Thanks for the suggestion regarding scorekeepers. If teams are OK with paying more money for the tournament, I will be happy to hire scorekeepers for the day.
However, I was a bit surprised about number of questions being read being a concern, and I am also surprised that the quality of moderators was criticized. Even though I don't believe every single moderator was perfect, I believe we had a very high quality group assembled, and the stats seem to support this (once again many thanks to Mike Laudermith, Matt Laird, Jon Greenthal, and Ben Dillon for reading for the tournament). Stats don't vouch for pronunciation etc., but I have a hard time seeing how numbers of questions read could be a concern.
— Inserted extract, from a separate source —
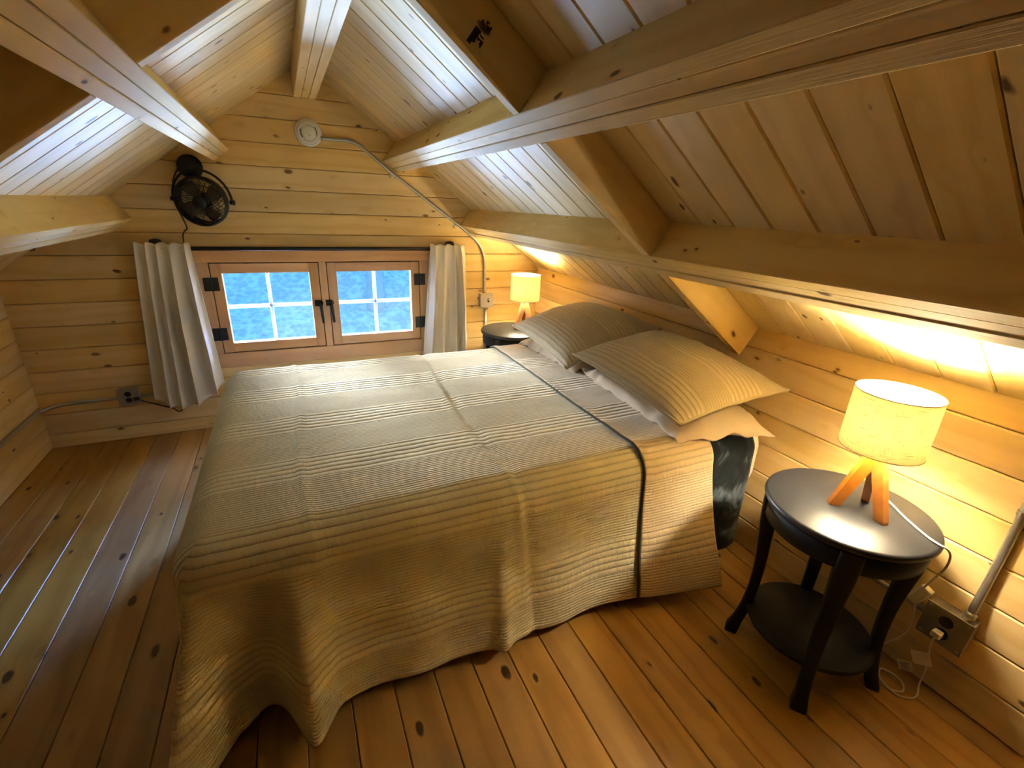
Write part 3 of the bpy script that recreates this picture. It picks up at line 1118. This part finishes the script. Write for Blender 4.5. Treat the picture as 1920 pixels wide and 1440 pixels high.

We finished the eleven round RR by 3:45 PM, and the two-game final finished by 4:50 PM, meaning we got in 13 rounds before 5 PM. The LOWEST number of toss-ups read in any match was 19, with the mean at 22.9. Dan-Don heard 234 TUs in 10 matches for an average of 23.4 TUH per game. As there are only 24 questions in each set, Dan-Don only missed out on six questions all day. The lowest average for any team was 22.0. In comparison, my team heard an average of 21.5 TU per game at HSNCT last year, and other teams heard a similar number of questions (and keep in mind that there are 26 questions per HSNCT set, so some games can have 25 or 26 TUs).
All that being said, I hope Dan-Don will bring a posse of Wildcats down to next year's Midwest Championship so you guys can do some even better reading and scorekeeping. Maybe we can get the mean, mode, and median of questions read per match all equal to 24?